The No free lunch theorem suggests that there can be no single method which performs best on all data sets.  And it is natural that ANN will perform better in some, SVM in others and LDA/... in still others.

And practitioners say there's no way to find which method will perform better in which kind of data set.  Here's one particular link you might find interesting...

http://www.no-free-lunch.org/Gout97.pdf

The No free lunch theorem suggests that there can be no single method which performs best on all data sets.  And it is natural that ANN will perform better in some, SVM in others and LDA/... in still others.

And practitioners say there's no way to find which method will perform better in which kind of data set.  Here's one particular link you might find interesting...

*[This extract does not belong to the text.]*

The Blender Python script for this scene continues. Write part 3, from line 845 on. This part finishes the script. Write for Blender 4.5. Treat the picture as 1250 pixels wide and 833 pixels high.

http://www.no-free-lunch.org/Gout97.pdf

This is semantics about what one considers neural networks, since SVMs, to name just one example, are considered neural networks. So the distinction is between associative memory models and those that don't implement a learning strategy.

Regarding now neural networks, it's surprising that, after so many years, it's still not recognized that all neural network models have finite capacity-that the interesting issue is, that, with a given training set, there do exist associations that *can't* be learned and that modifications to the learning strategy are required, for instance the ``tiling algorithm'' of Mézard and Nadal, to name but one, for perceptrons. Similar modifications can be realized for attractor neural networks, too and have been known for about as long a time.

My expertice says that the answer is to define a variance function in order to estimate right parameters of the network. In fact it is the advantage of SVM. A SVM is a perceptron working directly over the variance function given by data. From this view, a ANN could be more powerful given that such a variance function is approximated (not optimized like in SVMS) by several perceptrons allowing any desired variance function. So when we attain more precise descriptions about these approximation mechanisms,  ANNs perhaps will not have any disadvantages (even any competitors) because we can manipulate entirely the classifier, allowing different and controlled variance functions into the same learning machine.  It would be great if some one else give us an opinion about this.

I found that the ANN's performance strongly depend on the dataset: its level of noise and richness. I could not say that they are always top performing. Luiza

O agree with the previous comments: NN are very good or good for some probelms, bad for others, and very bad for some. It depends mainly on the generalization capabilies. If the datasets are not "in the same shape", the NN will perform poorly in new data.

There is no general rule. Briefly, there are two options for choosing the best machine learning classifier for a given dataset :

1) Put all the trust in an expert's opinion based on knowledge and experience.

2) Run through every possible classifier that could work on the dataset, identifying rationally the one which performs best for your problem.

i agree to Mr Mahmoud Omid. we can not say that a certain clasifier is the best in every situation. you have to trust the classifier and test it. it;'s a hit n trial process.

ANN may be best performing in some application but stability of result is only concern. Output changes in every run.

It depends on the data and its presentation. It is always possible to find such a collection that this method was the best.  Remeber that ANN gives output which changes in every run.

I agree with Mr Partha Dey, as the problem would define partially the model you should use. However, if enough data is available, and the quality of such data, in terms of deviation and error, is good enough, my experience with ANN is thet they offer accurate and reliable estimations when the model is optimized correctly.

But, as it has been said before, each tool has its own range of aplicability, and sometimes ANNs cannot be applied.

Have you tried out evolutionary algorithms (GAs), Particle Swarm or Ant Systems?

I encountered many situations (benchmark data) when trivial linear models beat more more elaborate (nonlinear, Bayesian etc) models.

hello friend

To add little spice to the above answers, I shall comment here.

See the field of data mining research is DATA oriented. it means that when you change the data, the methods also need to be tuned to the need.

In other words, for different engineering problems, the data is different so the methods will also be different. Therefore , there is no ideal algorithm that will give best results in all engineering problems.

So I think I have answered your question.

See some links for more details

http://bit.ly/1vQZsei

http://www.sciencedirect.com/science/article/pii/S0950705114003797

I hope this will help you.

Best regards

Dr.Indrajit Mandal

Thank for sharing your experience.

Just a final note and yet another case where NN aren't "top performing".

http://www.kaggle.com/c/seizure-prediction

Here it's described pre-processing and predictive modelling giudelines from one of the winners based on linear regression.

http://www.kaggle.com/c/seizure-prediction/forums/t/10945/congratulations-to-the-winners

I got the 10th place (8th on public leaderboard) and for each of 7 datasets I put in competition nearly 170 models with 4 resampling methods and there's no NN in my final baseline.

I also agree with Mr Partha Dey. There is no way to establish what is the best learning technique. The only way is a benchmark of several techniques on your specific problem in order to choose the one that performs better.